AIM OF THE EXERCISE ▸
Reproduce exactly the lines from the top of the records below through the line holding "S.camera = cam".

EXCERPTED RECORDS ▸

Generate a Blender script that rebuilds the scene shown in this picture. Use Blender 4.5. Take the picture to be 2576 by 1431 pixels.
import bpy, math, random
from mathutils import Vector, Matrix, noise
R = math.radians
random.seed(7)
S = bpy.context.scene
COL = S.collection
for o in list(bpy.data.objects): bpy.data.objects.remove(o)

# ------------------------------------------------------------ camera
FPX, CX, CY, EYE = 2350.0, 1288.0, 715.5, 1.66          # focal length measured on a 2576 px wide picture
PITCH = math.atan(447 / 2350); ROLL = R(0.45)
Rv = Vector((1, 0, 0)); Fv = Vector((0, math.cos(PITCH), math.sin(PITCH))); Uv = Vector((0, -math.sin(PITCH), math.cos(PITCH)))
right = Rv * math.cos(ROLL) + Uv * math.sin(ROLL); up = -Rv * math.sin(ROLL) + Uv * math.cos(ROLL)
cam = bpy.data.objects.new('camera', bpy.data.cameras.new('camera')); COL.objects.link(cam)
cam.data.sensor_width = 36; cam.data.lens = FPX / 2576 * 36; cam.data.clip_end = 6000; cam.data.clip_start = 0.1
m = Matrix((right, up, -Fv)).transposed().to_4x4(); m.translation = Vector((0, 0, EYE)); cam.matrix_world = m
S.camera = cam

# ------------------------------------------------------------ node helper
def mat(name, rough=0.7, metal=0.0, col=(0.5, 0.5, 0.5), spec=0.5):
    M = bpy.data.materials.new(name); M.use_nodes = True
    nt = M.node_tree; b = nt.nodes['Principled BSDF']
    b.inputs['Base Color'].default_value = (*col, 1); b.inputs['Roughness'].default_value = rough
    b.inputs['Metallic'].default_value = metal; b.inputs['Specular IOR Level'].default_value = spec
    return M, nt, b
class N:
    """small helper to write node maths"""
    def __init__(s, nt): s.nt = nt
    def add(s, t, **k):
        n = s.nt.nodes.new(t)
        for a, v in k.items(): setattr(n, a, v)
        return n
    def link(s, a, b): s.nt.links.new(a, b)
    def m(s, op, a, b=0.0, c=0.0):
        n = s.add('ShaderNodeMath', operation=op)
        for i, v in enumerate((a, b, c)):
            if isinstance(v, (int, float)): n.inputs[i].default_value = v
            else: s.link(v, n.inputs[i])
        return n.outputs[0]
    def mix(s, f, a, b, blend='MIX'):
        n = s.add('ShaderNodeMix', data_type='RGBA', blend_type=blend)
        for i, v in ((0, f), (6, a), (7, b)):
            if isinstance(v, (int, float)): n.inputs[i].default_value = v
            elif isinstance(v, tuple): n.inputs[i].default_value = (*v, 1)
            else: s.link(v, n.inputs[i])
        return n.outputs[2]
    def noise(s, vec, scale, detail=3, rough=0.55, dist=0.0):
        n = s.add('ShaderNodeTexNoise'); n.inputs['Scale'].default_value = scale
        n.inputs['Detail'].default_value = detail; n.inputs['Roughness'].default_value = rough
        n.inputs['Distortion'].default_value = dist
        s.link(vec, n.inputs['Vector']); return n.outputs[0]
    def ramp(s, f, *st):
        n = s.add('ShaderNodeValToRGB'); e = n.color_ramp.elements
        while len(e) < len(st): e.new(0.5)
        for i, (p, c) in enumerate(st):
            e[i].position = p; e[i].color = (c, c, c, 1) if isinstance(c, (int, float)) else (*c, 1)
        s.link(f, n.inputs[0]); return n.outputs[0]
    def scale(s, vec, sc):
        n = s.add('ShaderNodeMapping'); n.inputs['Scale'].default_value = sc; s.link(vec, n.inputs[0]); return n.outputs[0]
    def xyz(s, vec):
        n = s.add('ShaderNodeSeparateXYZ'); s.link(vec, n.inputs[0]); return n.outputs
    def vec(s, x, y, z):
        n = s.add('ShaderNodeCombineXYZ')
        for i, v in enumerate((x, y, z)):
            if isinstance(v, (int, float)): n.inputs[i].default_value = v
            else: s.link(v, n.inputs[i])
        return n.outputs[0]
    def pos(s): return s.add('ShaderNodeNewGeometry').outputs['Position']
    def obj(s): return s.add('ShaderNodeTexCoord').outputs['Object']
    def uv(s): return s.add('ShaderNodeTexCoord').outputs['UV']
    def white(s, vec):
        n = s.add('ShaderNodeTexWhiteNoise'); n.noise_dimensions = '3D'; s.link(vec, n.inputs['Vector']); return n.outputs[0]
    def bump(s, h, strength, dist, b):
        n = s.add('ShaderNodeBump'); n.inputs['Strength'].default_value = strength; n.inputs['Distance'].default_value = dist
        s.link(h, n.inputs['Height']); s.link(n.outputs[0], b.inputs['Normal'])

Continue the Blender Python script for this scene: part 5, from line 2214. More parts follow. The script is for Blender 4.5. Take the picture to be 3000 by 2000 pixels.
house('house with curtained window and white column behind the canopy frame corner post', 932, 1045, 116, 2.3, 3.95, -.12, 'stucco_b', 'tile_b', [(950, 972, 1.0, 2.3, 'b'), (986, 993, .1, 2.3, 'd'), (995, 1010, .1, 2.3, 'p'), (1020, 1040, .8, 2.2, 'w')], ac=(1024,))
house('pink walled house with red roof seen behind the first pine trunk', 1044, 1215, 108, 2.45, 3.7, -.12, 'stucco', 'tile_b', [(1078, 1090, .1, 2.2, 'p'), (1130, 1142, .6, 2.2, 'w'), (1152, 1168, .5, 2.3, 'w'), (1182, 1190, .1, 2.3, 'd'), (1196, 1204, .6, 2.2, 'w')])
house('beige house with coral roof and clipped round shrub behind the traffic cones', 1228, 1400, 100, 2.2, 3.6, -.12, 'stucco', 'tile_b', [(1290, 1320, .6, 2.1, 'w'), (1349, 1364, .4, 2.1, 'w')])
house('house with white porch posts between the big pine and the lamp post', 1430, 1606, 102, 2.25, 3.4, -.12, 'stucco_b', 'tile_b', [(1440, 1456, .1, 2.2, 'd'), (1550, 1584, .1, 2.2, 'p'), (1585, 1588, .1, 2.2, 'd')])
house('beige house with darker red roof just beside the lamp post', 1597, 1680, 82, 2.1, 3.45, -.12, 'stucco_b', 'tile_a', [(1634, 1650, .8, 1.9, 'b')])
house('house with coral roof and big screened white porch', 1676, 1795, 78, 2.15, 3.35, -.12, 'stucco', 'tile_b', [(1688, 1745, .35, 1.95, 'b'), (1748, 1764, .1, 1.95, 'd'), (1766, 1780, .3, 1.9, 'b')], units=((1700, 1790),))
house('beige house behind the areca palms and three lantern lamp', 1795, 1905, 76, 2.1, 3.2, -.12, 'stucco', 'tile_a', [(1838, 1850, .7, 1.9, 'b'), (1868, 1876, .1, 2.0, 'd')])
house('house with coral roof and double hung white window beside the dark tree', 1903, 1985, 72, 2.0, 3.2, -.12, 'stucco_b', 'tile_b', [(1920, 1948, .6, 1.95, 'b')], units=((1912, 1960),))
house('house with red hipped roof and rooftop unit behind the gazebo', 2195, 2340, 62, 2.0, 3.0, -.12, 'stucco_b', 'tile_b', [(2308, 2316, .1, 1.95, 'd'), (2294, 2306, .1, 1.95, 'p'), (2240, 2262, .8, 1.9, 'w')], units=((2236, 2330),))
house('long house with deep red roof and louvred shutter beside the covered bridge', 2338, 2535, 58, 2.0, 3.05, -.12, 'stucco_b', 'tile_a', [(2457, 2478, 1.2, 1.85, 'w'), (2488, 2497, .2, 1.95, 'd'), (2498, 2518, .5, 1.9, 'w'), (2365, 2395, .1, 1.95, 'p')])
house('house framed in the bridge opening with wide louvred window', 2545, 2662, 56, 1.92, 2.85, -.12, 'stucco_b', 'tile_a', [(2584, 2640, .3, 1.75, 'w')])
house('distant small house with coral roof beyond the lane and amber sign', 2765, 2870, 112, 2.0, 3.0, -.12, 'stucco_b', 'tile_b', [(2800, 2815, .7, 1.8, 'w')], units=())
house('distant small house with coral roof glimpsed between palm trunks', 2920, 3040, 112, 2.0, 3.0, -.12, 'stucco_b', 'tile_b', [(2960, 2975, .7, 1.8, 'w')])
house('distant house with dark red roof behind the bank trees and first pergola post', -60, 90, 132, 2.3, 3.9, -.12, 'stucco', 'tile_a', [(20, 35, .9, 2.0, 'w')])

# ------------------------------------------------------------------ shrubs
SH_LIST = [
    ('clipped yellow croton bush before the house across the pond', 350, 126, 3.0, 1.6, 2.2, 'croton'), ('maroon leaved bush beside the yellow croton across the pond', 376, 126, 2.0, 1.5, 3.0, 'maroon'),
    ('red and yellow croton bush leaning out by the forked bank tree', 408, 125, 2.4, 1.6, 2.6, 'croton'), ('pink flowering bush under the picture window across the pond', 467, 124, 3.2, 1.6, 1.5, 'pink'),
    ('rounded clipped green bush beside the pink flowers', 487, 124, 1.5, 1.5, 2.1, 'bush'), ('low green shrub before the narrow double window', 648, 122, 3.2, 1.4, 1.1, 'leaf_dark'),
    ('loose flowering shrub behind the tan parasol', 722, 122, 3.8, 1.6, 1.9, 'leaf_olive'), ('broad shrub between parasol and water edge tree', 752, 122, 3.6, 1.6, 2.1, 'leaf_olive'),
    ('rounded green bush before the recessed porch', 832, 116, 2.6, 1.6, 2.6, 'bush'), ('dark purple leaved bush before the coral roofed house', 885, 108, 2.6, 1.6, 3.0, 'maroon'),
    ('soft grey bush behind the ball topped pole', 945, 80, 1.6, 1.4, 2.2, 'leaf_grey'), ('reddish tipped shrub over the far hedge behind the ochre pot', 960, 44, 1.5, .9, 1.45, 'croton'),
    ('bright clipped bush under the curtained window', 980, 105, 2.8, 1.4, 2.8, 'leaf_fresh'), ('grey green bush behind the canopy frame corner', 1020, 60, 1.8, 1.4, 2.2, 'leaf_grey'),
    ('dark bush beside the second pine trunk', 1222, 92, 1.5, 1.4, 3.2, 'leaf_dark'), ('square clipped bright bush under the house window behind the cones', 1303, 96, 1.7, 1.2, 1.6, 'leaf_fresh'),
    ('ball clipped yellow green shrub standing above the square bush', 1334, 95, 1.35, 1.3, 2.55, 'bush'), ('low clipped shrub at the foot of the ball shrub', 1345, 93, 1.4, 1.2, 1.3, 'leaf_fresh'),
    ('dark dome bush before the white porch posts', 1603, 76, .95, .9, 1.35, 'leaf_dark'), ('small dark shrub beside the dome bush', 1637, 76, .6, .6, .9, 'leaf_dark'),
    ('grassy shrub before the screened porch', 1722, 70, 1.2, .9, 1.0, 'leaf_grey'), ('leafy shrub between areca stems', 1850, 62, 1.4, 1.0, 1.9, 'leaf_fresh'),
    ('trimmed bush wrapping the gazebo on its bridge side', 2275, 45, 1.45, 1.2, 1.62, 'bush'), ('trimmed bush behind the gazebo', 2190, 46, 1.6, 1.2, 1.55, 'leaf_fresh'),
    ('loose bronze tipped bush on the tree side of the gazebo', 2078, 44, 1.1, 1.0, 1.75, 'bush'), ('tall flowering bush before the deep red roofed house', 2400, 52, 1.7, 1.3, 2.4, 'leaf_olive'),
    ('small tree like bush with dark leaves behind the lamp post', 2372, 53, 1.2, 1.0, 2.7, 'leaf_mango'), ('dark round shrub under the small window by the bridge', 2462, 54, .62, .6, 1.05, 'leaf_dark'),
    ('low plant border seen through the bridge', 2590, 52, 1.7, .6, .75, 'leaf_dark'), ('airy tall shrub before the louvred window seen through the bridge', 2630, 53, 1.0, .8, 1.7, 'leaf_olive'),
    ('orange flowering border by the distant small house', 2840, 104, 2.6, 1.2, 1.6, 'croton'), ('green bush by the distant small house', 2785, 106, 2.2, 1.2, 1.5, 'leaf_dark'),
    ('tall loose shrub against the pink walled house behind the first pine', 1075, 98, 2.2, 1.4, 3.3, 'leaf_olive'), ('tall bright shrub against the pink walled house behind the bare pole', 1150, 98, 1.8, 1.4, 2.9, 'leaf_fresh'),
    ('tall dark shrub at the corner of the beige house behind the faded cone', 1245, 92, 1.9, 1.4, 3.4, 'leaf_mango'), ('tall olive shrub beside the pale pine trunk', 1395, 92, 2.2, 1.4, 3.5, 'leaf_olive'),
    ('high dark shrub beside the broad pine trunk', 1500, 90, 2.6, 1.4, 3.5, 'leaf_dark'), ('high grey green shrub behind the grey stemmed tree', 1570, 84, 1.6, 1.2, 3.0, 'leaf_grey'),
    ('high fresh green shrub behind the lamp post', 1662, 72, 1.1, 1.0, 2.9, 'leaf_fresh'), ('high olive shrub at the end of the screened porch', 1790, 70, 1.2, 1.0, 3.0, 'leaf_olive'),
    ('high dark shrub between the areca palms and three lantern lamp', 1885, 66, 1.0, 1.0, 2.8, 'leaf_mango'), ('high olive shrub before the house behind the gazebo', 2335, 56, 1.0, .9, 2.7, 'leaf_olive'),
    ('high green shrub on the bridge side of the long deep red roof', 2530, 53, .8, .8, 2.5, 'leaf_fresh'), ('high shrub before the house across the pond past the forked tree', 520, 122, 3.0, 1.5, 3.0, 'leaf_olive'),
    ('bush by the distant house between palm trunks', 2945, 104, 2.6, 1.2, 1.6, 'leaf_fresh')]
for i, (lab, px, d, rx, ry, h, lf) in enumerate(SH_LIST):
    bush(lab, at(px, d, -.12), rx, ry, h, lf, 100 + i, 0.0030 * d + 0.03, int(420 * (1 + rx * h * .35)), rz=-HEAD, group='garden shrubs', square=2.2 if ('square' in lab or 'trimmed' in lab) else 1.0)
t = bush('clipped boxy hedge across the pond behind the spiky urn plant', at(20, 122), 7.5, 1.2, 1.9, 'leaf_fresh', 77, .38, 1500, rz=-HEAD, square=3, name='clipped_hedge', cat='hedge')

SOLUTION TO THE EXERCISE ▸
Generate a Blender script that rebuilds the scene shown in this picture. Use Blender 4.5. Take the picture to be 2576 by 1431 pixels.
import bpy, math, random
from mathutils import Vector, Matrix, noise
R = math.radians
random.seed(7)
S = bpy.context.scene
COL = S.collection
for o in list(bpy.data.objects): bpy.data.objects.remove(o)

# ------------------------------------------------------------ camera
FPX, CX, CY, EYE = 2350.0, 1288.0, 715.5, 1.66          # focal length measured on a 2576 px wide picture
PITCH = math.atan(447 / 2350); ROLL = R(0.45)
Rv = Vector((1, 0, 0)); Fv = Vector((0, math.cos(PITCH), math.sin(PITCH))); Uv = Vector((0, -math.sin(PITCH), math.cos(PITCH)))
right = Rv * math.cos(ROLL) + Uv * math.sin(ROLL); up = -Rv * math.sin(ROLL) + Uv * math.cos(ROLL)
cam = bpy.data.objects.new('camera', bpy.data.cameras.new('camera')); COL.objects.link(cam)
cam.data.sensor_width = 36; cam.data.lens = FPX / 2576 * 36; cam.data.clip_end = 6000; cam.data.clip_start = 0.1
m = Matrix((right, up, -Fv)).transposed().to_4x4(); m.translation = Vector((0, 0, EYE)); cam.matrix_world = m
S.camera = cam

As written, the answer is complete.